* **Task directions**
Which lines run from the first one up to and including the one with "rnd = random.Random(7)"? Print exactly those.

* **Supplied entries**
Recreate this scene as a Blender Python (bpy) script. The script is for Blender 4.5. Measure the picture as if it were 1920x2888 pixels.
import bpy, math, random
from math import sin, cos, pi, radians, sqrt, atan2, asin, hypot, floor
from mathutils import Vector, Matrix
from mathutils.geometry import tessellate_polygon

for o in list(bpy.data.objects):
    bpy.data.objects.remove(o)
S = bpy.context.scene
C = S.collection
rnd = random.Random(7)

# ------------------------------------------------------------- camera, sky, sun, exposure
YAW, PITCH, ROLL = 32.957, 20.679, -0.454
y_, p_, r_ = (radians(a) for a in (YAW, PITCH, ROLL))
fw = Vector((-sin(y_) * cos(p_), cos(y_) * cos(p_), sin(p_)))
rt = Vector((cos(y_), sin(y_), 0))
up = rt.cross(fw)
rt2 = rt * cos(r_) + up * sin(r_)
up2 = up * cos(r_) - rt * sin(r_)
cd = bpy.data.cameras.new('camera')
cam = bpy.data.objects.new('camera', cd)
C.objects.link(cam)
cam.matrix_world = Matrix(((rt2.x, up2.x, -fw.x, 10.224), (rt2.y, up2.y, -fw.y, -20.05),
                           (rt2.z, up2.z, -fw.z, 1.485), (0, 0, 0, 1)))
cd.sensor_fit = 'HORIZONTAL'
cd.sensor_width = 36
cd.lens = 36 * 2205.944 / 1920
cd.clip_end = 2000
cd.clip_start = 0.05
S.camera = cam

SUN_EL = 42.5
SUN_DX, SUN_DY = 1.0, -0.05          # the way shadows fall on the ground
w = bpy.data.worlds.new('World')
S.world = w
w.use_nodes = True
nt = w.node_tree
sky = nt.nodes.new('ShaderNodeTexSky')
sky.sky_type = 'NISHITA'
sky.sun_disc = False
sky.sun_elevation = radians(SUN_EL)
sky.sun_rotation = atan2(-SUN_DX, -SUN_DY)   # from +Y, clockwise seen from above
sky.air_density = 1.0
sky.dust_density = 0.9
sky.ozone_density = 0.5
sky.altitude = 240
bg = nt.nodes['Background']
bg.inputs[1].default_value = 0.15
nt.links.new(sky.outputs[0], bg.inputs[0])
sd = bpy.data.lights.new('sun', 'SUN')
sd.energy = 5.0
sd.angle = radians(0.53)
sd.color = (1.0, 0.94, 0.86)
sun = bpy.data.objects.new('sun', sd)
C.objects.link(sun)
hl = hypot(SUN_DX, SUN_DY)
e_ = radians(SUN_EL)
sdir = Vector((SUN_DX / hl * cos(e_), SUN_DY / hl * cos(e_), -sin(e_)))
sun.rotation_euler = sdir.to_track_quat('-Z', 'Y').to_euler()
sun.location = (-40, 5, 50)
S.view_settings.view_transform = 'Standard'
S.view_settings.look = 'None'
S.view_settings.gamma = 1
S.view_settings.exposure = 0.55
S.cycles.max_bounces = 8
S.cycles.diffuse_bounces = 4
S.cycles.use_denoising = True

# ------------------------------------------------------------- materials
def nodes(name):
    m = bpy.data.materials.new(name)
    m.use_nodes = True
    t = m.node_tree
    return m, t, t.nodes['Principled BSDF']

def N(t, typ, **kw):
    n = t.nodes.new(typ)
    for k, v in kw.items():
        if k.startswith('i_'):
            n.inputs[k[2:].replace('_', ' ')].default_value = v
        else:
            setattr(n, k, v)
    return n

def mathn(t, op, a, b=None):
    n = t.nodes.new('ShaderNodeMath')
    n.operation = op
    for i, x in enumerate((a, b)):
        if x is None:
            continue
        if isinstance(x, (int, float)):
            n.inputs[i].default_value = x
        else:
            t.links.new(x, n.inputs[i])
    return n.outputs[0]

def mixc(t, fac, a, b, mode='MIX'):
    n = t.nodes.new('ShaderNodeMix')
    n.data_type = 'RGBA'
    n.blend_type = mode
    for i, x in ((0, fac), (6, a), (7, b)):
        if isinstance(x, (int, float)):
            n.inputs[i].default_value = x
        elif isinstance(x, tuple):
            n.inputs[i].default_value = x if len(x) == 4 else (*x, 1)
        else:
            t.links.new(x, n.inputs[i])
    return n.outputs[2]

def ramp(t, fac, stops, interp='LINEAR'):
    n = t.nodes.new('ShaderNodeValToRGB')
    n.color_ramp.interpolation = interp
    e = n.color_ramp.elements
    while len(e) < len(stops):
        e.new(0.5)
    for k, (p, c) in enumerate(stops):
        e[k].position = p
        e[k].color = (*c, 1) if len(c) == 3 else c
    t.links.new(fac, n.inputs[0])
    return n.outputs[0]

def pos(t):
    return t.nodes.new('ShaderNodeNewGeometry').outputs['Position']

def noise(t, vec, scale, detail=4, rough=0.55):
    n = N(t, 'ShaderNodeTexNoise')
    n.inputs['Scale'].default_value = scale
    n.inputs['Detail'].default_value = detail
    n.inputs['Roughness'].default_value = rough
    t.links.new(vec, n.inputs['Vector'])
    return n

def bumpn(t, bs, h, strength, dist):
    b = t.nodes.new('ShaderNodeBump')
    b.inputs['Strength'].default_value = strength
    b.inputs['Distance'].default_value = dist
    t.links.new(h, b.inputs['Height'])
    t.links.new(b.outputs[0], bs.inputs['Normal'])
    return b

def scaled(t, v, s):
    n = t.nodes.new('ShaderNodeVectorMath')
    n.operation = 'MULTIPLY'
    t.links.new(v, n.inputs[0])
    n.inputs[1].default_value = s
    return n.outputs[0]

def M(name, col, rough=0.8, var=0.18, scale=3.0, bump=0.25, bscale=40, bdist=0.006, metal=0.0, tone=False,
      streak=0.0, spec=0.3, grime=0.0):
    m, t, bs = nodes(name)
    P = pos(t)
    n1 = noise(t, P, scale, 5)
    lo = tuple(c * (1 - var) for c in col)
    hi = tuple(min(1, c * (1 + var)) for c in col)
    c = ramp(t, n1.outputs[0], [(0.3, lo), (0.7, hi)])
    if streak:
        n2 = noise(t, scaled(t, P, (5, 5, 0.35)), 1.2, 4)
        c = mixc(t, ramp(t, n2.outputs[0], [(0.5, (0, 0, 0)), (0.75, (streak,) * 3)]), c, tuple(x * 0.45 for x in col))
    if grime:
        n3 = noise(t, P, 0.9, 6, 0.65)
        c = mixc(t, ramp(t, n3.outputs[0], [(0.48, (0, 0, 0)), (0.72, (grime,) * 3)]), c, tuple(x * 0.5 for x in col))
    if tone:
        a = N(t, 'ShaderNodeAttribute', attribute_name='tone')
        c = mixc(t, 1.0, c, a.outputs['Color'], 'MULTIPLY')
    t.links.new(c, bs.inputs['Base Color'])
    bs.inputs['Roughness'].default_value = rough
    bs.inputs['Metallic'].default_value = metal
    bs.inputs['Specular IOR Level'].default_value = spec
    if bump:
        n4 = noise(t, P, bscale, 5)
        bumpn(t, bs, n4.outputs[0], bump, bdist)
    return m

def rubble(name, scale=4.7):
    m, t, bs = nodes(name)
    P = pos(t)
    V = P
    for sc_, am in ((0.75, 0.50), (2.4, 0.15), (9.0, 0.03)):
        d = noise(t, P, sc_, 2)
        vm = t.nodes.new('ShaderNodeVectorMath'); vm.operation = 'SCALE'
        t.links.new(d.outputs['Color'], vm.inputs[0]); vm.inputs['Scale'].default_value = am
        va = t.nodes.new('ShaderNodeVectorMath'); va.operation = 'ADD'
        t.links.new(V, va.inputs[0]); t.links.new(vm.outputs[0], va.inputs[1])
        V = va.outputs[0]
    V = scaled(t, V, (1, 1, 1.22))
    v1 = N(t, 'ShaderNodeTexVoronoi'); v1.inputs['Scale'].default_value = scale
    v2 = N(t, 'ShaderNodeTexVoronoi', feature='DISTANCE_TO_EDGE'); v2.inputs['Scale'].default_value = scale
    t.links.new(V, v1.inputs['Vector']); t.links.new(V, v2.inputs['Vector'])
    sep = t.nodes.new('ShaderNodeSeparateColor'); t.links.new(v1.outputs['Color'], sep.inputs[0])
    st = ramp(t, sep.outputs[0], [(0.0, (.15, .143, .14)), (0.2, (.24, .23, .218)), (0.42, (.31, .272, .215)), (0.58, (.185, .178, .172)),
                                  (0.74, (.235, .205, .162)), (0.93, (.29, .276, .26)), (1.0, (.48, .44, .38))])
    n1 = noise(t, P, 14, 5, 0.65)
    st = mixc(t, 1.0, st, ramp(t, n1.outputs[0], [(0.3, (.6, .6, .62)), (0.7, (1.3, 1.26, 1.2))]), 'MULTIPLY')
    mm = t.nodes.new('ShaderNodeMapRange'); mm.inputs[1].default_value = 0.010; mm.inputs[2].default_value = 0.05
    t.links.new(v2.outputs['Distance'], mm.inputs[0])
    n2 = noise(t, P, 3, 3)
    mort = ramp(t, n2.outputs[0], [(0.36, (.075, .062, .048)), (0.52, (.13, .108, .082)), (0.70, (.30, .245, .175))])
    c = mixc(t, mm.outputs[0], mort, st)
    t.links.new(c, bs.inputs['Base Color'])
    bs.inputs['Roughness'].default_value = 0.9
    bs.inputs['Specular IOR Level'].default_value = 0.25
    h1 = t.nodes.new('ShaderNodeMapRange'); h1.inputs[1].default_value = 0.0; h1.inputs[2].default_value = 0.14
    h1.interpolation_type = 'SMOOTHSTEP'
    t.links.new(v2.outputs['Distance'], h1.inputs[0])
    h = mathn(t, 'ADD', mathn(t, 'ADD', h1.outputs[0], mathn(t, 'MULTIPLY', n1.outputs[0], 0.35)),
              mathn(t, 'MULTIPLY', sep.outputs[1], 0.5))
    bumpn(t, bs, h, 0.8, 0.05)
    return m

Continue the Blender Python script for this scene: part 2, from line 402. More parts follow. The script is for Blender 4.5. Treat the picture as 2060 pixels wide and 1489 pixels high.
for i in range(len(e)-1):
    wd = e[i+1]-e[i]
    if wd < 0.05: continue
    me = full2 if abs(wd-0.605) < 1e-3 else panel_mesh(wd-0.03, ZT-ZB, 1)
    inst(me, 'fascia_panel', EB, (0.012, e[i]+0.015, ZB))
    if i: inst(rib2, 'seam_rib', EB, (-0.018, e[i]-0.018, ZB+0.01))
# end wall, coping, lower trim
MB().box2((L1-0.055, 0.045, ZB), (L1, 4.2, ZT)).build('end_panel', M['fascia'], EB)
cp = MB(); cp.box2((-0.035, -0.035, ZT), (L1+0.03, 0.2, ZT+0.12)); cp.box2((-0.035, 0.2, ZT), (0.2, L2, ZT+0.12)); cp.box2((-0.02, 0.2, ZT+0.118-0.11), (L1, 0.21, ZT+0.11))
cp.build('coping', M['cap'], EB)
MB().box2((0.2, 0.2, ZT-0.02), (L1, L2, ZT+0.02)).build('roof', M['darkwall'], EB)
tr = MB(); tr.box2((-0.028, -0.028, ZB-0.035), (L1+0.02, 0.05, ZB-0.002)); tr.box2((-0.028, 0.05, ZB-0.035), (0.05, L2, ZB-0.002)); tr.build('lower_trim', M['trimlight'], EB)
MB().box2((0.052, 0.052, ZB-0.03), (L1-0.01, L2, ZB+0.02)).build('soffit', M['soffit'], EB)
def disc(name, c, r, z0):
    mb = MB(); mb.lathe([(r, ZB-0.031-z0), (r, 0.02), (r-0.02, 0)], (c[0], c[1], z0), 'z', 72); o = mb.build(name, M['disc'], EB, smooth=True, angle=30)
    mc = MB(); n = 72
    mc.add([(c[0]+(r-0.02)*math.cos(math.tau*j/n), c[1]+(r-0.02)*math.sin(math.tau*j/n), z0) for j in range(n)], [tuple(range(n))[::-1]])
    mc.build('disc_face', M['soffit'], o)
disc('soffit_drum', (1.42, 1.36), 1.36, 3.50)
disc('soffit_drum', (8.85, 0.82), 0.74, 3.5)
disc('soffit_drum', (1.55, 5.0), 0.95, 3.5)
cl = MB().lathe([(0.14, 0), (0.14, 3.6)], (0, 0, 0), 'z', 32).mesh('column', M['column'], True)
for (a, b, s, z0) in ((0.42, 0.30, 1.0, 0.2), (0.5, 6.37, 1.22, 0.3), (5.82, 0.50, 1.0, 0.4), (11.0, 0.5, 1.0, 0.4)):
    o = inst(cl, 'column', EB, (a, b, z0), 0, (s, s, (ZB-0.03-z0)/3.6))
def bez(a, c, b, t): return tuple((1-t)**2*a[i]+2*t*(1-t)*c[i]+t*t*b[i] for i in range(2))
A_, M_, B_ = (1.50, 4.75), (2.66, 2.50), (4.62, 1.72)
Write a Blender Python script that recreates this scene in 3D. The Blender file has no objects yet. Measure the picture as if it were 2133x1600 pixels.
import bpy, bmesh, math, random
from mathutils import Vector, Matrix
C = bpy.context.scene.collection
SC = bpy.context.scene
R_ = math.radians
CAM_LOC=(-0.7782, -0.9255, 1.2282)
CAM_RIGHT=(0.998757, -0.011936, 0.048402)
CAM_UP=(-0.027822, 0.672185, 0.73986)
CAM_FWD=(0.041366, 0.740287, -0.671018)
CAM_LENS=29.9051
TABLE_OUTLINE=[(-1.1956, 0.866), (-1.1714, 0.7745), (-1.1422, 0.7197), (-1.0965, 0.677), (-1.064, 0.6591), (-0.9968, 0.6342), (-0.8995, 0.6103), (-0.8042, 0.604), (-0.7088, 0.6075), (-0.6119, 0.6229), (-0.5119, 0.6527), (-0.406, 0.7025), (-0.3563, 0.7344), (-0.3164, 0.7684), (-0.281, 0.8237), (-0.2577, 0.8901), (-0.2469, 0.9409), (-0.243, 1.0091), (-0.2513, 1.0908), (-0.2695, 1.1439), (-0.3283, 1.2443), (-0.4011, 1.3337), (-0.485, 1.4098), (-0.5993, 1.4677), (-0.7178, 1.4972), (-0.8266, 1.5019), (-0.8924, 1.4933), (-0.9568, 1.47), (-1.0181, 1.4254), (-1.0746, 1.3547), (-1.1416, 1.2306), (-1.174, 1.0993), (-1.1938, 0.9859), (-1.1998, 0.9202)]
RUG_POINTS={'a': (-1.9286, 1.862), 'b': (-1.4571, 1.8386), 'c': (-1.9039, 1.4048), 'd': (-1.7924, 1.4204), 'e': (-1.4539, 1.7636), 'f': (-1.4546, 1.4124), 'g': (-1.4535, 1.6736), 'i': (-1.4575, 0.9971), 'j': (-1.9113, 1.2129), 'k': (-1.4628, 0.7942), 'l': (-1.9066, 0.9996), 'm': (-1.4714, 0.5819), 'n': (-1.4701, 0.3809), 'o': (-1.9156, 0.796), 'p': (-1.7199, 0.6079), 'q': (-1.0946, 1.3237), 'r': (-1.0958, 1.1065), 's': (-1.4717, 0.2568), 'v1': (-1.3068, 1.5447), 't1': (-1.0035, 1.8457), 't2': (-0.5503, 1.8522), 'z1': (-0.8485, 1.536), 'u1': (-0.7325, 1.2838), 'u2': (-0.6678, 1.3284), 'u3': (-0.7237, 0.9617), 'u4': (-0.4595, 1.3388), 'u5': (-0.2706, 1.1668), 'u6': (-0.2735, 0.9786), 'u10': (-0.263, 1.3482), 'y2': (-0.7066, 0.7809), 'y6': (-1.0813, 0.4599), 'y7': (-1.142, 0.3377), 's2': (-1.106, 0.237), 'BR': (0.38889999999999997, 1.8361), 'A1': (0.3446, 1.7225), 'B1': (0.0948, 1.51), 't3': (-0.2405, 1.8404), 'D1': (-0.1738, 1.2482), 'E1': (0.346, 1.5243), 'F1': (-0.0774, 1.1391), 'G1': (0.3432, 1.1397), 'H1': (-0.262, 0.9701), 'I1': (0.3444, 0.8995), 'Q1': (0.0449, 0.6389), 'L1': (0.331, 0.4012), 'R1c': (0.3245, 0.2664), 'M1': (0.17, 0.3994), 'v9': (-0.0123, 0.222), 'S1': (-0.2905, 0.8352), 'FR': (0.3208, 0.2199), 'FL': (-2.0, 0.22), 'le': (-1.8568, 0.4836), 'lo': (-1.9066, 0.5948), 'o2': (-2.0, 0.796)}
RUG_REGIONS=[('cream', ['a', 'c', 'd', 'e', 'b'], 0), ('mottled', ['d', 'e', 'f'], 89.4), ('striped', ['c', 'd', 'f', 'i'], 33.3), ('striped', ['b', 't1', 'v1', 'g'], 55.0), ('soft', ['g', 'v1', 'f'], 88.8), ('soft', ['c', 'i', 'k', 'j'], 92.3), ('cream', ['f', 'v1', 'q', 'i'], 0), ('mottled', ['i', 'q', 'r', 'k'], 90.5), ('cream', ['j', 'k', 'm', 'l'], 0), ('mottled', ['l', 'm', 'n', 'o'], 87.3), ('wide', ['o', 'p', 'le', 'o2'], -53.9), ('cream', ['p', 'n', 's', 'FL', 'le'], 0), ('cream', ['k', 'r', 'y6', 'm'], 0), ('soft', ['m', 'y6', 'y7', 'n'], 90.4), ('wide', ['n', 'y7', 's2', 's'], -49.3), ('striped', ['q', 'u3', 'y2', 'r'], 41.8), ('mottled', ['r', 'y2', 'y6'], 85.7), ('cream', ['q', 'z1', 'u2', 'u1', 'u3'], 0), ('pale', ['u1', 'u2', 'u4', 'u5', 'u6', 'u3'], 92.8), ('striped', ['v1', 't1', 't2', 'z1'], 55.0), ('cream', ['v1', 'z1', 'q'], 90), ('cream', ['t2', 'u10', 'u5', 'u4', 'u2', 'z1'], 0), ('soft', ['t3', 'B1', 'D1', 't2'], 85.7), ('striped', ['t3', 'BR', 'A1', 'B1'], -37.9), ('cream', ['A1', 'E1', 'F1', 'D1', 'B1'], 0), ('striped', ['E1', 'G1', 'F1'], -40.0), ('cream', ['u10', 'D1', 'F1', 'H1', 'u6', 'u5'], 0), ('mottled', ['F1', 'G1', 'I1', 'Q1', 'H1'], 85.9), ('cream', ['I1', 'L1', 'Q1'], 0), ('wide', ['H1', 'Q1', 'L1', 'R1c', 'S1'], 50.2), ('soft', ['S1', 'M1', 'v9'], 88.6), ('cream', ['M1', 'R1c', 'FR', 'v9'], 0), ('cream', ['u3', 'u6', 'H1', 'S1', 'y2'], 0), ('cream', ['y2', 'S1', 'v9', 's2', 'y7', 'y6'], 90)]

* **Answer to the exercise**
Recreate this scene as a Blender Python (bpy) script. The script is for Blender 4.5. Measure the picture as if it were 1920x2888 pixels.
import bpy, math, random
from math import sin, cos, pi, radians, sqrt, atan2, asin, hypot, floor
from mathutils import Vector, Matrix
from mathutils.geometry import tessellate_polygon

for o in list(bpy.data.objects):
    bpy.data.objects.remove(o)
S = bpy.context.scene
C = S.collection
rnd = random.Random(7)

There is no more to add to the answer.